-- Begin Provided data --

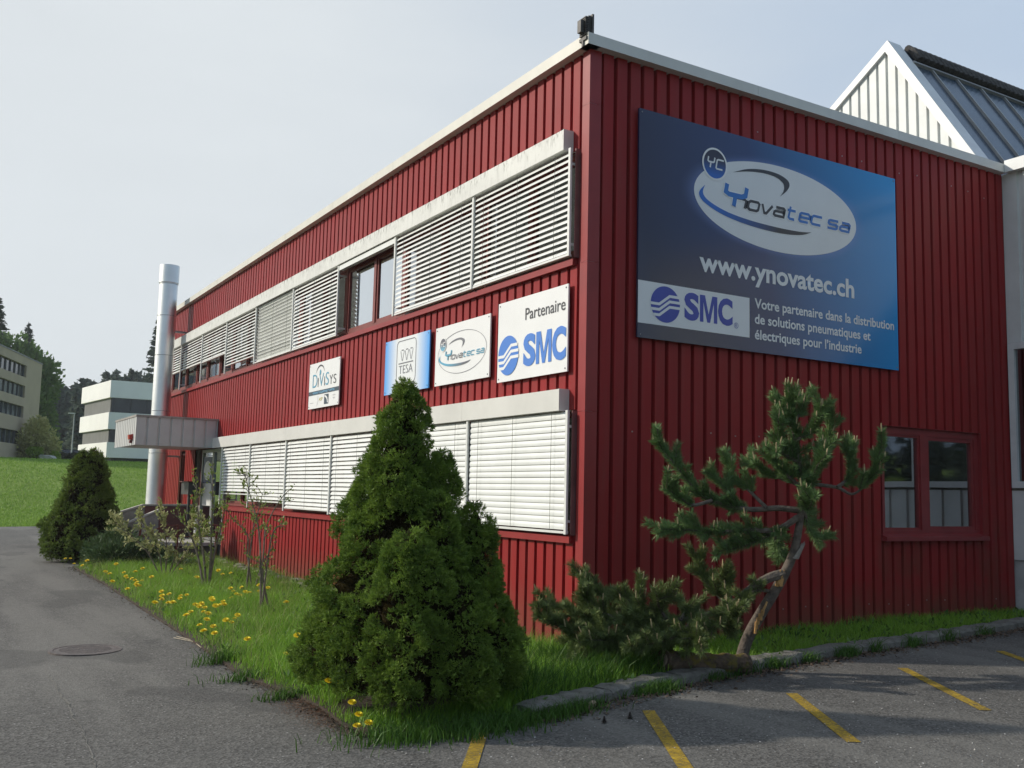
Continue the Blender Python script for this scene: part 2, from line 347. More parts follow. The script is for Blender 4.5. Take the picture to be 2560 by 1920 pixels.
def glassmat(name, tint, refl=.0, rough=.02):
    m = bpy.data.materials.new(name); m.use_nodes = True; t = m.node_tree; N = t.nodes; N.clear(); o = N.new('ShaderNodeOutputMaterial')
    g = N.new('ShaderNodeBsdfGlossy'); g.inputs['Roughness'].default_value = rough; g.inputs['Color'].default_value = (.9, .93, .95, 1)
    tr = N.new('ShaderNodeBsdfTransparent'); tr.inputs[0].default_value = (*tint, 1); fr = N.new('ShaderNodeFresnel'); fr.inputs[0].default_value = 1.55
    nz = noise(t, scaled(t, (1, 1, 1)), .8, 2); bp = N.new('ShaderNodeBump'); bp.inputs['Strength'].default_value = .04; bp.inputs['Distance'].default_value = .05; t.links.new(nz, bp.inputs['Height'])
    t.links.new(bp.outputs[0], g.inputs['Normal'])
    f = mathn(t, 'MINIMUM', mathn(t, 'ADD', mathn(t, 'MULTIPLY', fr.outputs[0], 1.8), refl), 1.0)
    ms = N.new('ShaderNodeMixShader'); t.links.new(f, ms.inputs[0]); t.links.new(tr.outputs[0], ms.inputs[1]); t.links.new(g.outputs[0], ms.inputs[2]); t.links.new(ms.outputs[0], o.inputs[0]); MATS[name] = m; return m
M_glass = glassmat('window_glass', (.5, .55, .56), .2)
M_glass3 = glassmat('sky_lit_window_glass', (.5, .55, .56), .55)
M_glass2 = glassmat('dark_window_glass', (.3, .33, .35), .2)
M_glass4 = glassmat('hazy_window_glass', (.8, .82, .82), .3)
PITCH = .2025
B = thing('red_office_building', 'long two-storey workshop clad in red ribbed steel with white blinds', 'building', (0, 0, -1.57))
def ribs(a0, a1, phase, w=.14, d=.056, sl=.01):
    """profile (s, depth) from a0 to a1; depth 0 = outer face."""
    pts = []; k = math.floor((a0-phase)/PITCH)
    pts.append((a0, None))
    while phase+k*PITCH < a1:
        p0 = phase+k*PITCH
        for s, dd in ((p0-sl, d), (p0, 0), (p0+w, 0), (p0+w+sl, d)):
            if a0 < s < a1: pts.append((s, dd))
        k += 1
    def dep(s):
        q = (s-phase) % PITCH
        if q <= w: return 0
        if q <= w+sl: return d*(q-w)/sl
        if q >= PITCH-sl: return d*(PITCH-q)/sl
        return d
    pts[0] = (a0, dep(a0)); pts.append((a1, dep(a1))); return pts
def clad_left(mb, y0, y1, z0, z1, ph=.0):
    P = ribs(y0, y1, ph); n = len(P); base = len(mb.v)
    mb.v += [(d, s, z0) for s, d in P]+[(d, s, z1) for s, d in P]
    for i in range(n-1): mb.f.append((base+i+1, base+i, base+n+i, base+n+i+1)); mb.mi.append(0)
def clad_right(mb, x0, x1, z0, z1, ph=.2):
    P = ribs(x0, x1, ph, w=.145, d=.056, sl=.012); n = len(P); base = len(mb.v)
    mb.v += [(s, d, z0) for s, d in P]+[(s, d, z1) for s, d in P]
    for i in range(n-1): mb.f.append((base+i, base+i+1, base+n+i+1, base+n+i)); mb.mi.append(0)
YE = 22.0; XE = 8.05
c = MB(); clad_left(c, .138, YE, 4.25, 5.42); clad_left(c, .138, YE, 1.16, 2.862); clad_left(c, .138, 15.15, -1.565, -.355)
clad_left(c, .138, .2, -.355, 1.16); clad_left(c, .138, .2, 2.862, 4.25); clad_left(c, 18.25, 19.35, -1.2, 1.16); clad_left(c, 19.85, YE, -1.565, 1.16)
c.build('long_wall_cladding', M_red, B)
WX0, WX1, WZ0, WZ1 = 5.04, 7.3, -.3, 1.25
c = MB(); clad_right(c, .1, WX0, -1.6, 5.42); clad_right(c, WX1, XE, -1.6, 5.42); clad_right(c, WX0, WX1, -1.6, WZ0); clad_right(c, WX0, WX1, WZ1, 5.42)
c.build('short_wall_cladding', M_red, B)
c = MB(); 
for z0, z1 in ((-1.6, 1.13), (1.133, 2.86), (2.863, 4.75), (4.753, 5.42)):
    c.add([(-.006, .14, z0), (-.006, -.006, z0), (.16, -.006, z0), (-.006, .14, z1), (-.006, -.006, z1), (.16, -.006, z1), (.05, .141, z0), (.05, .141, z1), (.161, .05, z0), (.161, .05, z1)], [(0, 1, 4, 3), (1, 2, 5, 4), (6, 0, 3, 7), (2, 8, 9, 5)])
c.build('corner_trim', M_redtrim, B)
# backing walls behind the sheets
s_ = MB()
for z0, z1 in ((-1.9, -.32), (1.2, 2.88), (4.24, 5.3)): s_.box((.075, .075, z0), (.25, YE, z1))
for (x0, x1, z0, z1) in ((.25, WX0, -1.9, 5.3), (WX1, XE, -1.9, 5.3), (WX0, WX1, -1.9, WZ0), (WX0, WX1, WZ1, 5.3)): s_.box((x0, .075, z0), (x1, .25, z1))
s_.box((.075, .076, -.32), (.25, .22, 1.2)); s_.box((.075, .076, 2.88), (.25, .22, 4.24)); s_.box((.25, YE-.2, -1.9), (XE, YE, 5.3)); s_.box((XE-.2, .25, -1.9), (XE, YE-.2, 5.3))
s_.box((.075, 18.2, -.32), (.25, 19.35, 1.2)); s_.box((.075, 19.85, -.32), (.25, YE, 1.2)); s_.box((.252, .25, 1.21), (XE-.2, YE-.2, 1.5)); s_.box((.252, .25, -1.2), (XE-.2, YE-.2, -1.0)); s_.box((4.0, .26, -1.0), (4.12, YE-.2, 1.2)); s_.box((4.0, .26, 1.5), (4.12, YE-.2, 5.28))
s_.build('inner_wall', M_inner, B)
MB().box((.075, .075, 5.301), (XE, YE, 5.45)).build('roof', M_roof, B)
MB().box((.012, .0, -2.0), (.05, 15.15, -1.568)).build('foundation', M_conc, B)
fa = MB()
for i in range(8):
    y0 = -.11+i*2.76+(.0 if i else .002); fa.box((-.11, y0, 5.412), (.07, min(y0+2.754, YE), 5.552))
f_ = fa.build('fascia', M_fascia, B)
fa = MB()
for x0, x1 in ((-.107, 2.6), (2.603, 5.4), (5.403, 8.0)): fa.box((max(x0, -.107), -.112, 5.412), (x1, .07, 5.549))
fa.build('fascia', M_fascia2, B)
# shutter boxes
def sbox(y0, y1, z0, z1, m, step, off):
    b = MB(); ys_ = [y0]+[y for y in np.arange(y0+off, y1, step)]+[y1]
    for a_, c_ in zip(ys_, ys_[1:]): b.box((-.14, a_+.0015, z0), (.03, c_-.0015, z1))
    o = b.build('shutter_box', m, B)
    e = MB(); e.box((-.143, y0-.012, z0-.003), (.03, y0+.0008, z1+.003)); e.build('end_cap', M_boxlo, o); return o
sbox(.335, YE, 4.252, 4.503, M_boxup, 2.5, 2.3); sbox(.335, 15.92, 1.147, 1.398, M_boxlo, 2.5, 2.36)
# sills
MB().prism([(-.055, .22, 2.85), (-.055, .22, 2.925), (.1, .22, 2.955), (.1, .22, 2.85)], (0, YE-.22, 0)).build('sill', M_redtrim, B)
MB().prism([(-.055, .2, -.36), (-.055, .2, -.285), (.1, .2, -.255), (.1, .2, -.36)], (0, 14.9, 0)).build('sill', M_redtrim, B)
# windows of the long side
UP = [.23, 2.59, 5.19, 7.69, 10.21, 12.78, 15.25, 17.7, 20.16, YE-.02]; LO = [.2, 2.58, 5.2, 7.7, 10.21, 12.71, 15.07]
def frame_box(mb, y0, y1, z0, z1, w, x0, x1):
    mb.box((x0, y0, z0), (x1, y0+w, z1)); mb.box((x0, y1-w, z0), (x1, y1, z1)); mb.box((x0+.001, y0+w, z0), (x1-.001, y1-w, z0+w)); mb.box((x0+.001, y0+w, z1-w), (x1-.001, y1-w, z1))
def window(y0, y1, z0, z1, gm=None):
    b = MB(); frame_box(b, y0, y1, z0, z1, .06, .06, .15); ym = y0+(y1-y0)*.47
    b.box((.055, ym-.045, z0+.06), (.15, ym+.045, z1-.06))
    frame_box(b, y0+.065, ym-.05, z0+.065, z1-.065, .05, .075, .13); frame_box(b, ym+.05, y1-.065, z0+.065, z1-.065, .05, .075, .13)
    o = b.build('window', M_redframe, B)
    for a_, c_ in ((y0+.115, ym-.1), (ym+.1, y1-.115)): MB().box((.098, a_-.004, z0+.11), (.104, c_+.004, z1-.11)).build('pane', gm or M_glass, o)
    return o
for a_, c_ in zip(UP, UP[1:]): window(a_+.003, c_-.003, 2.96, 4.238, M_glass3 if 5 < a_ < 5.5 else None)
for a_, c_ in zip(LO, LO[1:]): window(a_+.003, c_-.003, -.25, 1.195)
def blind(y0, y1, zt, zb, tilt, pitch, jig=0, sw=.078, first=None):
    mb = MB(); n = int(round((zt-zb)/pitch)); rr = random.Random(int(y0*100)+int(zb*50)); ct, st = math.cos(R(tilt)), math.sin(R(tilt))
    for i in range(n):
        z = zt-(i+.5)*pitch; base = len(mb.v); tj = rr.uniform(-1, 1)*jig
        ct, st = math.cos(R(tilt+tj)), math.sin(R(tilt+tj)); dz0, dz1 = rr.uniform(-.002, .002), rr.uniform(-.002, .002)
        prof = [(-.5, -.0), (-.22, .0085), (.08, .0105), (.32, .006), (.5, -.002)]
        for yy, dz in ((y0, dz0), (y1, dz1)):
            for q, h in prof:
                a_ = q*sw; mb.v.append((-.072+a_*ct-h*st, yy, z+a_*st+h*ct+dz))
        k = len(prof)
        for j in range(k-1): mb.f.append((base+j, base+j+1, base+k+j+1, base+k+j)); mb.mi.append(0)
    o = mb.build('blind', M_slat, B, smooth=True)
    MB().box((-.105, y0, zb-.028), (-.04, y1, zb-.002)).build('bottom_bar', M_rail, o)
    cd_ = MB()
    for q in (.12, .5, .88):
        y = y0+(y1-y0)*q
        for x in (-.116, -.03): cd_.box((x-.0018, y-.0018, zb), (x+.0018, y+.0018, zt))
    cd_.build('ladder_cord', M_cord, o)
    return o
ubz = [(2.985, 49), (2.985, 49), None, (2.985, 49), (2.99, -58), (3.17, 45), (3.5, 47), (3.52, 47), (3.52, 47)]
for (a_, c_), q in zip(zip(UP, UP[1:]), ubz):
    if q: blind(a_+.035, c_-.035, 4.235, q[0], q[1], .0735, 2.5 if q[1] > 0 else 5)
    else:
        o = MB().box((-.11, a_+.035, 4.15), (-.035, c_-.035, 4.235)).build('blind', M_slat, B); tag(o, 'raised blind packed up under the shutter box')
lbz = [(-.225, 80), (-.225, 77), (-.22, 60), (-.18, 57), (-.085, 57), (.05, 56)]
for (a_, c_), q in zip(zip(LO, LO[1:]), lbz): blind(a_+.035, c_-.035, 1.13, q[0], q[1], .0745, 1.5 if q[1] > 70 else 2.5)
for ys_, z0, z1 in ((UP[:9], 2.93, 4.25), (LO, -.28, 1.145)):
    for y in ys_:
        b = MB(); b.box((-.118, y-.021, z0+.02), (-.09, y+.021, z1)); b.box((-.09, y-.004, z0+.15), (.06, y+.004, z0+.18)); b.box((-.09, y-.004, z1-.2), (.06, y+.004, z1-.17)); b.build('guide_rail', M_rail, B)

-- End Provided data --

* _Given instruction_
Copy each line in the data that holds the word "from".

* _Answer in full_
Continue the Blender Python script for this scene: part 2, from line 347. More parts follow. The script is for Blender 4.5. Take the picture to be 2560 by 1920 pixels.
    """profile (s, depth) from a0 to a1; depth 0 = outer face."""